STATED GOAL —
Lines that contain the string "pixels" are to be copied; leave out all others.

MATERIAL PROVIDED —
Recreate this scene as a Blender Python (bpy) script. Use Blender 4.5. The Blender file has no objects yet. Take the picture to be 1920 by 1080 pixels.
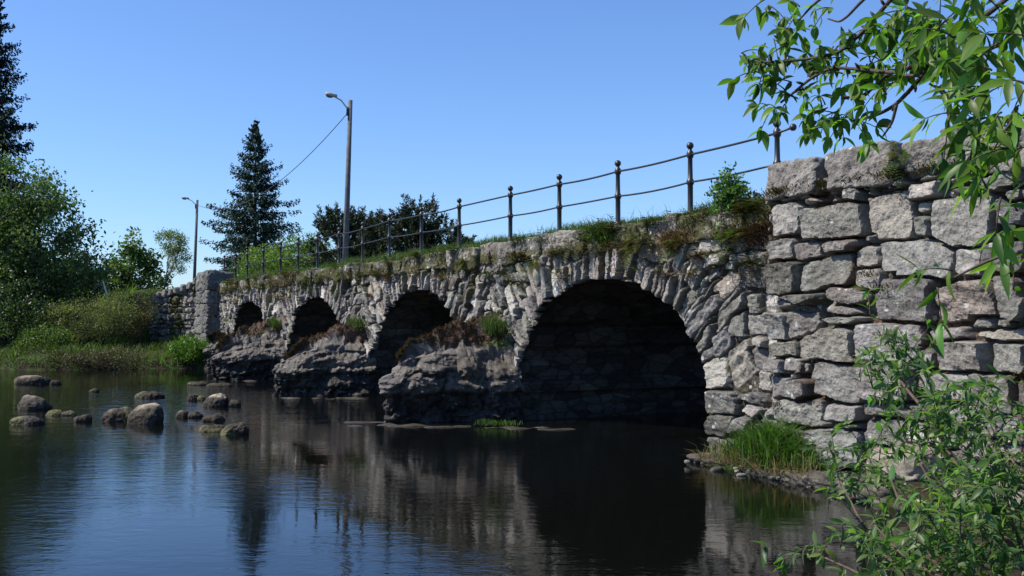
import bpy, math, random
import numpy as np
from mathutils import Vector

SC = bpy.context.scene
COL = SC.collection
rad = math.radians
# ------------------------------------------------------------------ frame of the place
F = 2000.0                    # focal length in photo pixels (1920 wide)
EYE = 1.9
D0 = 9.4                      # eye to bridge face, metres
VPX = -78.0
PHI = math.atan((960 - VPX) / F)
CP, SP = math.cos(PHI), math.sin(PHI)
U = np.array([-SP, CP, 0.0])  # along the bridge, away from the eye
N = np.array([CP, SP, 0.0])   # into the bridge
PIT = math.atan(60 / F)

def B(s, w, z):
    s, w, z = np.broadcast_arrays(np.asarray(s, float), np.asarray(w, float), np.asarray(z, float))
    return np.stack([-SP * s + CP * (D0 + w), CP * s + SP * (D0 + w), z], -1)

def inv(p):
    p = np.asarray(p, float)
    return p[..., 0] * -SP + p[..., 1] * CP, p[..., 0] * CP + p[..., 1] * SP - D0

def ray(px, py):
    X, Y = (px - 960) / F, (540 - py) / F
    return np.array([X, math.cos(PIT) - Y * math.sin(PIT), math.sin(PIT) + Y * math.cos(PIT)])

def P(px, py, depth):
    r = ray(px, py)
    return np.array([0, 0, EYE]) + r * (depth / r[1])

def onwall(px, py, w=0.0):
    r = ray(px, py)
    t = (D0 + w) / float(r @ N)
    p = np.array([0, 0, EYE]) + r * t
    return float(p @ U), float(p[2])

def onz(px, py, z=0.0):
    r = ray(px, py)
    return np.array([0, 0, EYE]) + r * ((z - EYE) / r[2])

# ------------------------------------------------------------------ noise
def _h(x, y, z, seed):
    x = x.astype(np.int64).astype(np.uint32); y = y.astype(np.int64).astype(np.uint32); z = z.astype(np.int64).astype(np.uint32)
    h = x * np.uint32(374761393) + y * np.uint32(668265263) + z * np.uint32(2246822519) + np.uint32((seed * 3266489917) & 0xffffffff)
    h = (h ^ (h >> np.uint32(13))) * np.uint32(1274126177)
    h = (h ^ (h >> np.uint32(16))) * np.uint32(2654435761)
    return ((h ^ (h >> np.uint32(15))) & np.uint32(0xffffff)).astype(np.float64) / float(0xffffff)

def vnoise(p, seed=0):
    p = np.asarray(p, float)
    i = np.floor(p); f = p - i; f = f * f * (3 - 2 * f)
    x, y, z = i[..., 0], i[..., 1], i[..., 2]
    fx, fy, fz = f[..., 0], f[..., 1], f[..., 2]
    r = 0
    for dx in (0, 1):
        for dy in (0, 1):
            for dz in (0, 1):
                r = r + _h(x + dx, y + dy, z + dz, seed) * (fx if dx else 1 - fx) * (fy if dy else 1 - fy) * (fz if dz else 1 - fz)
    return r * 2 - 1

def fbm(p, octv=4, seed=0, gain=.5):
    r = 0; a = 1.0; p = np.asarray(p, float)
    for k in range(octv):
        r = r + a * vnoise(p * 2.03 ** k, seed + 17 * k); a *= gain
    return r

def sstep(a, b, x):
    t = np.clip((x - a) / (b - a), 0, 1)
    return t * t * (3 - 2 * t)

# ------------------------------------------------------------------ meshes
class MB:
    def __init__(s): s.V, s.Q, s.T, s.C, s.n = [], [], [], [], 0
    def add(s, V, Q=None, T=None, col=None):
        V = np.asarray(V, float).reshape(-1, 3)
        if Q is not None and len(Q): s.Q.append(np.asarray(Q, np.int64).reshape(-1, 4) + s.n)
        if T is not None and len(T): s.T.append(np.asarray(T, np.int64).reshape(-1, 3) + s.n)
        c = np.ones((len(V), 4)); c[:, :3] = 1 if col is None else np.asarray(col, float).reshape(-1, 3)
        s.V.append(V); s.C.append(c); s.n += len(V)
    def build(s, name, mat, parent=None, smooth=True):
        V = np.concatenate(s.V); C = np.concatenate(s.C)
        Q = np.concatenate(s.Q) if s.Q else np.zeros((0, 4), np.int64)
        T = np.concatenate(s.T) if s.T else np.zeros((0, 3), np.int64)
        me = bpy.data.meshes.new(name)
        o = bpy.data.objects.new(name, me); COL.objects.link(o)
        org = V[:, :].mean(0); org[2] = V[:, 2].min()
        if parent is not None:
            o.parent = parent; org = np.array(parent.get('_org', [0, 0, 0]))
            g = parent
            off = np.zeros(3)
            while g is not None:
                off += np.array(g.location); g = g.parent
            V = V - off
        else:
            o.location = org; V = V - org
        me.vertices.add(len(V)); me.vertices.foreach_set('co', V.astype(np.float32).ravel())
        loops = np.concatenate([Q.ravel(), T.ravel()]).astype(np.int32)
        me.loops.add(len(loops)); me.loops.foreach_set('vertex_index', loops)
        npo = len(Q) + len(T)
        me.polygons.add(npo)
        st = np.concatenate([np.arange(len(Q)) * 4, len(Q) * 4 + np.arange(len(T)) * 3]).astype(np.int32)
        me.polygons.foreach_set('loop_start', st)
        me.polygons.foreach_set('use_smooth', np.full(npo, smooth, bool))
        me.update(calc_edges=True)
        at = me.color_attributes.new('Col', 'FLOAT_COLOR', 'POINT')
        at.data.foreach_set('color', C.astype(np.float32).ravel())
        me.materials.append(mat)
        me.validate()
        return o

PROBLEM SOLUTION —
Recreate this scene as a Blender Python (bpy) script. Use Blender 4.5. The Blender file has no objects yet. Take the picture to be 1920 by 1080 pixels.
F = 2000.0                    # focal length in photo pixels (1920 wide)